Je terminerai avec ces quelques mots de Voltaire : " Ce qui touche le cœur se grave dans la mémoire ".

Ton amitié nous manque déjà.

Stéphanie Lammar

A la mémoire d'Yves Fricker


Yves Fricker est mort brusquement une nuit de la première semaine de novembre. Avec lui la sociologie européenne et l'Université de Genève perdent un savant, un chercheur, un professeur exceptionnel.

Le savant : Yves Fricker tenait de ses origines jurassiennes et de son histoire familiale une passion peu commune pour la justice sociale, la liberté de pensée et la solidarité entre les nations. Contrairement à sa sœur Odile, qui avait été conseillère d'Etat (ministre) à Délémont et qui reste la figure de proue de la gauche de combat de la République et canton du Jura, Yves avait toujours refusé une affiliation "partitaire". Ses armes étaient la parole du professeur, la plume de l'auteur. Et quelles armes! De tous ses articles d'intervention, études savantes et livres je ne citerai qu'un seul: Helvétia au miroir (Genève, 1996). Des centaines de livres ont paru ces vingt dernières années sur la très complexe, énigmatique, contradictoire identité collective de notre pays, de notre peuple. Aucun n'égale en subtilité, en intelligence profonde, en intuitions fulgurantes Helvétia au miroir. Yves Fricker y montre la tension presque insurmontable entre le cynisme marchand, la férocité "accumulative", l'égoïsme national d'une part, les profondes valeurs de générosité, d'accueil, de solidarité habitant l'âme helvétique, de l'autre.

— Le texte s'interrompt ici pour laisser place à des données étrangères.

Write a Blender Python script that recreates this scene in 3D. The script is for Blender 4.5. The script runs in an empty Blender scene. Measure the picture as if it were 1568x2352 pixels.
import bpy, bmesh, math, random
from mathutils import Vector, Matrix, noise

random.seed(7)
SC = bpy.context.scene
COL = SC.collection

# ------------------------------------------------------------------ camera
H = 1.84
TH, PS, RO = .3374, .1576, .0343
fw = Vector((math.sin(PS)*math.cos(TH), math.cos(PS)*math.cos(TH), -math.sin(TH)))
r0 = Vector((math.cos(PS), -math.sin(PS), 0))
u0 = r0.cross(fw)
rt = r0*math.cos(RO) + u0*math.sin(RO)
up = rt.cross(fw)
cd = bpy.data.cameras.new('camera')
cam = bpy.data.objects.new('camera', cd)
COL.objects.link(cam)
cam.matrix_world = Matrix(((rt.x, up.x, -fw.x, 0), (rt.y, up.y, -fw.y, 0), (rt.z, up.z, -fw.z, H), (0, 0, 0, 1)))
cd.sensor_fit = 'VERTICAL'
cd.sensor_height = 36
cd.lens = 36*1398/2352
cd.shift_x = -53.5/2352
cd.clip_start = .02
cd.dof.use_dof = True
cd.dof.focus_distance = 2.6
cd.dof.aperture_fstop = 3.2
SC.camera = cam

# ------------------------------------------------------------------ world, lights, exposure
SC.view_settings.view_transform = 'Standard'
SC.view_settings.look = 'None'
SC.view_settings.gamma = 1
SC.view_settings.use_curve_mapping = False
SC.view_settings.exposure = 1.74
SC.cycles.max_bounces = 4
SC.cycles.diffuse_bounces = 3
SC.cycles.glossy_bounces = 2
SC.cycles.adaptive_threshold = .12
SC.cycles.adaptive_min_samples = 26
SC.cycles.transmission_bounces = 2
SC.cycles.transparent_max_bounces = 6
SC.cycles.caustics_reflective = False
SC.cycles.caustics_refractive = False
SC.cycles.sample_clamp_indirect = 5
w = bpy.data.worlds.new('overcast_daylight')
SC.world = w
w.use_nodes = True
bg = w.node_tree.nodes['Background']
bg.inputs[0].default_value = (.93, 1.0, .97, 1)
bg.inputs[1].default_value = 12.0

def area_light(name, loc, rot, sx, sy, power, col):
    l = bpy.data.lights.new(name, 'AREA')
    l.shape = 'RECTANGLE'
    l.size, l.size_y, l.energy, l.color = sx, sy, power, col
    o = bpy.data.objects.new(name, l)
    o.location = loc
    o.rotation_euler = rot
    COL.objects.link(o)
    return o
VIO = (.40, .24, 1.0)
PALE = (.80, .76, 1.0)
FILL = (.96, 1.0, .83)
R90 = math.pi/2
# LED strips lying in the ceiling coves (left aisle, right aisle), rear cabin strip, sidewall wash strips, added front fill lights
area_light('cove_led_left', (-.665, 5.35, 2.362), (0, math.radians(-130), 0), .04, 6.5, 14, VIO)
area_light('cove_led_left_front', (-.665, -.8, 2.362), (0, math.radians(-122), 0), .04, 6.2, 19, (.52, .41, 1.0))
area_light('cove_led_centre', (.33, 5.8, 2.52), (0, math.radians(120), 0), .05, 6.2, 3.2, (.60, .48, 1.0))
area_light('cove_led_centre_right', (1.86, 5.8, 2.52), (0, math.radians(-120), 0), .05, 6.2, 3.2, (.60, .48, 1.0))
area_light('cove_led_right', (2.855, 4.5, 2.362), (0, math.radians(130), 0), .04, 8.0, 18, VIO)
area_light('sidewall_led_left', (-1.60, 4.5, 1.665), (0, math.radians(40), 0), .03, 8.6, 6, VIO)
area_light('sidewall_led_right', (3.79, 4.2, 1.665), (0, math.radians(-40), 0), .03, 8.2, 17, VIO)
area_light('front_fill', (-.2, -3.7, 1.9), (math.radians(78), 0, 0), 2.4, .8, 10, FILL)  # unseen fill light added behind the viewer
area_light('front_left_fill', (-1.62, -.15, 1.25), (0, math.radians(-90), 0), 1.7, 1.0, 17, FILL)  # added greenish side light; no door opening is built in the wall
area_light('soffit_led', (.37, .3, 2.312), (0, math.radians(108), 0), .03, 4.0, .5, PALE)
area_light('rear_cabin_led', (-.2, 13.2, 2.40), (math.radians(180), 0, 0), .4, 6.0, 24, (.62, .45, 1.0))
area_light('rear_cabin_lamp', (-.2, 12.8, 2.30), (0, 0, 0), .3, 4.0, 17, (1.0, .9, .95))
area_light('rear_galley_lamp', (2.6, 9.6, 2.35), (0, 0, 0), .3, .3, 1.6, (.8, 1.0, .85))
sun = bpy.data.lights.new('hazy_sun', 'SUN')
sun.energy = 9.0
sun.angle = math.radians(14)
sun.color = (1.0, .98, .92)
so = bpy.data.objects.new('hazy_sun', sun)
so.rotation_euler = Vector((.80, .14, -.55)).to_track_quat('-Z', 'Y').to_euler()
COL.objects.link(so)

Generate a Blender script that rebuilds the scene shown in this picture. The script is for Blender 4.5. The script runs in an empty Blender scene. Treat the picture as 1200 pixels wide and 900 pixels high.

Yves Fricker donnait son temps de vie aux autres. Jusqu'aux limites de l'épuisement, avec générosité. Au moment de sa mort, il dirigeait le Département de sociologie, il siégeait au conseil décanal. De sa personnalité intransigeante et subtile à la fois, il a marqué les travaux du Conseil de l'Université qu'il présidait.

Yves Fricker était un être lumineux, ironique, fin, constamment attentif aux autres. Nous perdons un ami inoubliable.

A sa compagne de combat et de bonheur, Ghita, à sa famille - sa mère, sa sœur - j'exprime ma profonde et respectueuse sympathie.